The problem seems to be that jitter caused by detecting v-retrace at random times and by other things going on, e.g. DRAM refresh means that some of the frames don't finish in time. The way I was handling that previously was by replacing the pattern for the first raster with a few stosws (less than the seven that should fit in a raster) so that there is some slack to be taken up.

This strategy doesn't seem to work with the extra stosb every three rasters. I haven't found a way to stabilise the pattern and about 1-2% of the frames don't complete in time. Moreover, jitter in raster bars towards the end of the frame is greater than an entire raster, and certainly doesn't come anywhere near fitting into the h-retrace period. Inserting nops between the stosw's also seems to just increase the number of frames that don't complete in time and doesn't improve stability.

I'm not sure that's a solvable problem, for two reasons: DRAM refresh is not going to go away and is probably not able to be synced with v-retrace in any way and the dot clock is probably not a small rational multiple of the CPU clock, so that some slack is actually always needed in order to get stability.

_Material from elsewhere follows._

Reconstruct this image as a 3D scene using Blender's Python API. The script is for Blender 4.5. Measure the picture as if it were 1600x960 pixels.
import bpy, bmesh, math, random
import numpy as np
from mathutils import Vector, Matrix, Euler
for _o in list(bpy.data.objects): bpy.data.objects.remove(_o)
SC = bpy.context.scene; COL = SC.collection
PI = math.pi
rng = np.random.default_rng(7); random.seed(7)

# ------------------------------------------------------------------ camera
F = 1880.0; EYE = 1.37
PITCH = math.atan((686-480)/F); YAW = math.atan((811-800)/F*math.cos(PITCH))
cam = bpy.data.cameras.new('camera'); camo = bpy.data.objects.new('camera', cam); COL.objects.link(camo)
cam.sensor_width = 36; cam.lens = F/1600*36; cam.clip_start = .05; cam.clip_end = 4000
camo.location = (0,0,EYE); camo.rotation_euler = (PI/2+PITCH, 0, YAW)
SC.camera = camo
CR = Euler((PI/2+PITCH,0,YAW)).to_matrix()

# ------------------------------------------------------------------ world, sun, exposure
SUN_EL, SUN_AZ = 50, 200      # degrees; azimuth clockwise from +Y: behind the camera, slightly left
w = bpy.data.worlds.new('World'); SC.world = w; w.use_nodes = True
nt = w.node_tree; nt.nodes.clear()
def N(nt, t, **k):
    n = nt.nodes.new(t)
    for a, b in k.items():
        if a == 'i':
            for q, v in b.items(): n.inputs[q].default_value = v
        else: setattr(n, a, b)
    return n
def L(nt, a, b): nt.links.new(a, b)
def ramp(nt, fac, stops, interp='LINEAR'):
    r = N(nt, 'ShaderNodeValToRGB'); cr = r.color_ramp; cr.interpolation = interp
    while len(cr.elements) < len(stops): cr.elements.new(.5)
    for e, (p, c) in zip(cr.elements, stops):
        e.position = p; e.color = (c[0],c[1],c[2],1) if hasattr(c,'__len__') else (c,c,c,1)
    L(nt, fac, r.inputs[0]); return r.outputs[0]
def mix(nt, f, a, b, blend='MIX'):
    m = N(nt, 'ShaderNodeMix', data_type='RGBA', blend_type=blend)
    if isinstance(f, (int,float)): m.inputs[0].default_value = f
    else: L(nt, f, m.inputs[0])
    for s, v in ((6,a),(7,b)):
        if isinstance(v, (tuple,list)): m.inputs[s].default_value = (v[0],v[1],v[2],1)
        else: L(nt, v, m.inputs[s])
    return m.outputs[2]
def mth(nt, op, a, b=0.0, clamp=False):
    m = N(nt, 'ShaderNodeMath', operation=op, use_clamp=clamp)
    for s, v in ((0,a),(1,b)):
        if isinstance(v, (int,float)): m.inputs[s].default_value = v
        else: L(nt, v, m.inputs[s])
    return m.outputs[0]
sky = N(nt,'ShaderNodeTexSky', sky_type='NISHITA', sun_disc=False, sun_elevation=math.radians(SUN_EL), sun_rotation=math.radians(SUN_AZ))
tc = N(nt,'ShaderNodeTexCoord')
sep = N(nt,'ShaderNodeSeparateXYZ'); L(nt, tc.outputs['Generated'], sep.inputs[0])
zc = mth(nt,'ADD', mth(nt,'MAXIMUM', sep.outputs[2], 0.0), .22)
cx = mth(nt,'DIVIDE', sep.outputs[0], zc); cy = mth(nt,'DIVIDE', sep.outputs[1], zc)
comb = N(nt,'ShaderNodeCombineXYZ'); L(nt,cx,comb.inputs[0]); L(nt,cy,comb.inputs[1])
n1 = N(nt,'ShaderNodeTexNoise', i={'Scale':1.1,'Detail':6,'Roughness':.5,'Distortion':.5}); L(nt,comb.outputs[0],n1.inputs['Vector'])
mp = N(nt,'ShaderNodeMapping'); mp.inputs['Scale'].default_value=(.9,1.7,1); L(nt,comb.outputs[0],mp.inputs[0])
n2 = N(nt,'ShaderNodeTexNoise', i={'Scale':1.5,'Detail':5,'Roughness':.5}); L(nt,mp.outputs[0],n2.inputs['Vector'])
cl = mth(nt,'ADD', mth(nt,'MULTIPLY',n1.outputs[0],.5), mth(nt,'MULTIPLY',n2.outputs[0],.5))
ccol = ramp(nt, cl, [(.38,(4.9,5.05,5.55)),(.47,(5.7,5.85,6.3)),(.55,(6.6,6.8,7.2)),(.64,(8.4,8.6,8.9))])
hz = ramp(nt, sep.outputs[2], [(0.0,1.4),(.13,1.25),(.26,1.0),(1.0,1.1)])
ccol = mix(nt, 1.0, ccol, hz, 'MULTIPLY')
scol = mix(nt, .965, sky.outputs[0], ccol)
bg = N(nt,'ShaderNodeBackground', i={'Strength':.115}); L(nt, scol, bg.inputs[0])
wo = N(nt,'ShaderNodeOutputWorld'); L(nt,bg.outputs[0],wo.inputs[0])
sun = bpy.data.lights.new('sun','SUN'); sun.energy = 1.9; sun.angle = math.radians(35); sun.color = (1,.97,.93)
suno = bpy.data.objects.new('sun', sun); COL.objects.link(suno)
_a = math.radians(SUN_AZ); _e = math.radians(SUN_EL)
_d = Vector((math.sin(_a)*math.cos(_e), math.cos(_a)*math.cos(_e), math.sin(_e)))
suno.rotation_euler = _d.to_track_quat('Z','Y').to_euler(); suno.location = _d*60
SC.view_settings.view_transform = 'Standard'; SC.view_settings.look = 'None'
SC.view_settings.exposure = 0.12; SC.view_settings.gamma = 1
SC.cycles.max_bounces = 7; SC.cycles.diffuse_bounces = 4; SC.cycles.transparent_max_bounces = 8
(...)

I might try adding one stosb per four rasters tonight and see if I can fit that in and still have enough slack for stability.

Having said all that, just putting 7 stosws per raster with zero nops between also did not result in a stable pattern. I actually needed to insert the nops to get the thing stable enough that jitter only occurs during the h-retrace period.

So perhaps the three raster pattern with the extra stosb can be stabilised with some pattern of nops. It doesn't seem all that easy to find if it does exist, though.

I think I may have been incredibly lucky with the 7 stosb per raster pattern that I found. It seems to be hard to find anything similar.

I think this all does add evidence for my contention that there is *something* repeating every raster, though it does show that there is some variability from raster to raster. It's not exactly the same pattern of wait states every time, I don't think.